The position was revealed when Catherine Stihler, European parliament deputy, tabled a question to the Commission on behalf of a pro-smoking constituent alarmed at reports that an Irish call-centre company had advertised for staff, warning "smokers need not apply".

Mrs Stihler's query about whether the advert breached European law was answered by Vladimir Spidla, the commissioner for employment and equal opportunities, who said it did not. "EU anti-discrimination law prohibits discrimination on the grounds of racial or ethnic origin, disability, age, sexual orientation and religion and belief in employment and other fields," the Czech commissioner told Mrs Stihler.

"A job advertisement saying that 'smokers need not apply' would not seem to fall under any of the above mentioned prohibited grounds," he added in a written reply vetted by the Commission's lawyers.

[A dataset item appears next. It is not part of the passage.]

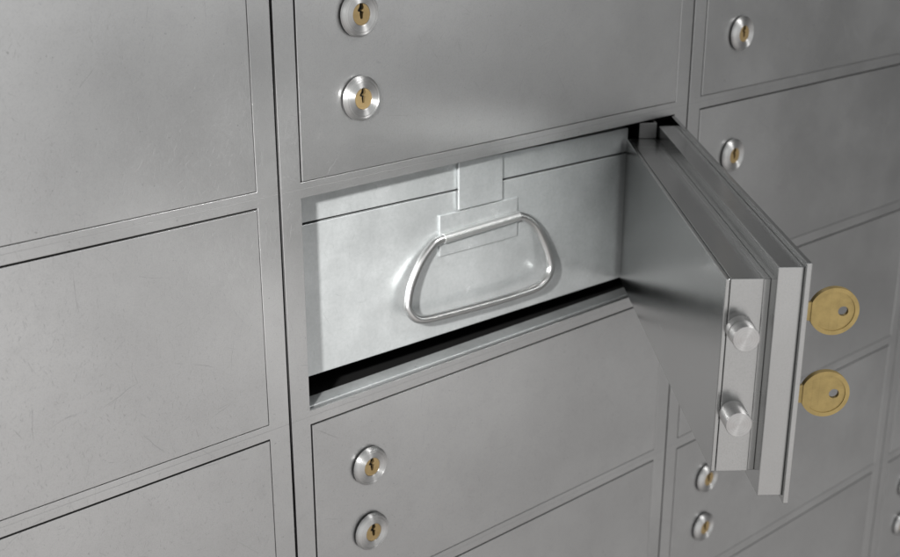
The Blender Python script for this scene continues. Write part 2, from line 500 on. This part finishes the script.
# folded sleeve that holds the wire
A, B = Vector((.1036, -.0032, -.0560)), Vector((.1690, -.0032, -.0537))
sweep(bm, [A + (B - A) * i / 8 for i in range(9)], RW + .0005, closed=False, n=24, mat=1)
hp = obj('handle_plate', bm, [M['zinc'], M['sleeve']], tin)
for pl in hp.data.polygons: pl.use_smooth = pl.area < 1e-5 and len(pl.vertices) == 4
HP = [(.1000, -.0032, -.0563), (.1180, -.0032, -.0556), (.1360, -.0032, -.0549), (.1540, -.0032, -.0542), (.1700, -.0032, -.0537),
      (.1825, -.0042, -.0615), (.1905, -.0060, -.0752), (.1950, -.0080, -.0895), (.1945, -.0090, -.0965), (.1895, -.0099, -.1020), (.1800, -.0104, -.1054),
      (.1560, -.0105, -.1062), (.1290, -.0105, -.1058), (.1050, -.0103, -.1050), (.0850, -.0102, -.1040), (.0757, -.0099, -.1015), (.0708, -.0090, -.0955), (.0706, -.0080, -.0900), (.0748, -.0064, -.0795), (.0838, -.0047, -.0672), (.0922, -.0036, -.0600)]
bm = bmesh.new(); sweep(bm, catmull([Vector(p) for p in HP], 8), RW, True, 18)
obj('handle', bm, M['wire'], tin, smooth=True)

# ------------------------------------------------------------------ light
def area(name, loc, target, size, power, color=(1, 1, 1), size_y=None):
    l = bpy.data.lights.new(name, 'AREA'); l.energy = power; l.size = size; l.color = color
    if size_y: l.shape = 'RECTANGLE'; l.size_y = size_y
    o = bpy.data.objects.new(name, l); col.objects.link(o)
    o.location = loc
    o.rotation_euler = (Vector(target) - Vector(loc)).to_track_quat('-Z', 'Y').to_euler()
    return o
T = Vector((.085, .018, -.065))
kd = Vector((-1.43, -1, .75)).normalized()
kl = bpy.data.lights.new('spot_lamp', 'SPOT'); kl.energy = 128; kl.shadow_soft_size = .022; kl.color = (1, .99, .97)
kl.spot_size = R(19.5); kl.spot_blend = 1.0
ko = bpy.data.objects.new('spot_lamp', kl); col.objects.link(ko)
ko.location = T + kd * .8; ko.rotation_euler = (-kd).to_track_quat('-Z', 'Y').to_euler()

area('added_ring_softbox', (.75, -1.1, 1.25), (.15, 0, -.07), .35, 14, (1, .99, .98), .9)  # added overhead softbox, gives the turned rings their streaks
w = bpy.data.worlds.new('World'); sc.world = w; w.use_nodes = True
wn, wl = w.node_tree.nodes, w.node_tree.links
bg = wn['Background']; bg.inputs['Strength'].default_value = 1.0
tc = wn.new('ShaderNodeTexCoord')
def wdot(vec, a, b):
    d = wn.new('ShaderNodeVectorMath'); d.operation = 'DOT_PRODUCT'; wl.new(tc.outputs['Generated'], d.inputs[0])
    d.inputs[1].default_value = Vector(vec).normalized()
    m = wn.new('ShaderNodeMapRange'); m.interpolation_type = 'SMOOTHSTEP'; wl.new(d.outputs['Value'], m.inputs[0])
    m.inputs[1].default_value = a; m.inputs[2].default_value = b
    return m.outputs[0]
def wmix(fac, a, b):
    n = wn.new('ShaderNodeMix'); n.data_type = 'RGBA'
    wl.new(fac, n.inputs[0])
    for i, v in ((6, a), (7, b)):
        if isinstance(v, bpy.types.NodeSocket): wl.new(v, n.inputs[i])
        else: n.inputs[i].default_value = (*v, 1)
    return n.outputs[2]
F = (-.3, -1, .2)
up = wmix(wdot(F, .42, 1.0), wmix(wdot(F, -.02, .60), (.10, .101, .103), (.975, .98, .978)), (1.13, 1.135, 1.13))
dn = wmix(wdot(F, .42, 1.0), wmix(wdot(F, -.02, .66), (.26, .253, .248), (.78, .752, .735)), (1.08, 1.03, 1.005))
c = wmix(wdot((0, 0, -1), -.05, .62), up, dn)
def wlobe(c, vec, r_in, r_out, k):
    """a soft brighter or darker patch added to the world light to shape reflections"""
    m = wn.new('ShaderNodeMix'); m.data_type = 'RGBA'; m.blend_type = 'MULTIPLY'
    wl.new(wdot(vec, math.cos(R(r_out)), math.cos(R(r_in))), m.inputs[0])
    wl.new(c, m.inputs[6]); m.inputs[7].default_value = (k, k, k, 1)
    return m.outputs[2]
c = wlobe(c, (.87, -.47, -.10), 5, 20, .15)
c = wlobe(c, (.75, -.5, .42), 12, 40, .3)
c = wlobe(c, (.501, -.837, -.221), 2, 11, .03)
c = wlobe(c, (0, .15, 1), 15, 78, .22)
c = wlobe(c, (.59, -.79, -.12), 3, 16, 1.5)
c = wlobe(c, (.80, -.56, -.21), 1, 7, 2.2)
c = wlobe(c, (.69, -.70, -.24), 2, 9, .35)
c = wlobe(c, (.36, -.85, -.36), 2, 12, 1.25)
wl.new(c, bg.inputs['Color'])

# ------------------------------------------------------------------ camera
cd = bpy.data.cameras.new('Camera'); cam = bpy.data.objects.new('Camera', cd); col.objects.link(cam)
cd.sensor_width = 36; cd.lens = 1249.98 / 900 * 36; cd.clip_start = .01; cd.clip_end = 200
y, t = .728331, -.345006
f = Vector((math.sin(y) * math.cos(t), math.cos(y) * math.cos(t), math.sin(t)))
cam.location = (-.370821, -.556374, .189346)
cam.rotation_euler = f.to_track_quat('-Z', 'Y').to_euler()
cd.dof.use_dof = True; cd.dof.focus_distance = .70; cd.dof.aperture_fstop = 11
sc.camera = cam

sc.view_settings.view_transform = 'Standard'; sc.view_settings.look = 'None'
sc.view_settings.exposure = 0; sc.view_settings.gamma = 1
sc.render.engine = 'CYCLES'
sc.cycles.caustics_reflective = False; sc.cycles.blur_glossy = 1.5; sc.cycles.max_bounces = 10; sc.cycles.glossy_bounces = 8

Mrs Stihler, a British Labour party MEP, asked her question after the Irish company, Dotcom Directories, placed such an advert in May.

The Irish government had said it did not breach any laws.

Philip Tobin, the director of Dotcom Directories, said smokers were antisocial and took too much sick leave.

He told Irish radio in May: "If people are smoking on a coffee break or in their own time, they come back into the office and they stink. We have a very small office here and it would make things unbearable for the other staff. To be honest, if these people can ignore so many warnings and all that evidence, then they haven't got the level of intelligence that I am looking for. Smoking is idiotic."

Forest, the UK pro-smoking pressure group, said it was distressed but not surprised by Mr Spidla's view.

"We all know employers discriminate on all sorts of grounds, from being too fat to the wrong colour hair. But for it to be so overt is depressing and shows that smokers are fair game,"said Simon Clark, Forest'sdirector.

The World Health Organisation this year announced it would no longer hire smokers to work at its Geneva headquarters.

Mr Spidla, a veteran anti-communist and anti-smoker, is studying whether to introduce legislation to protect workers from the effects of passive smoking. That could one day make it too risky for businesses to employ those who indulge.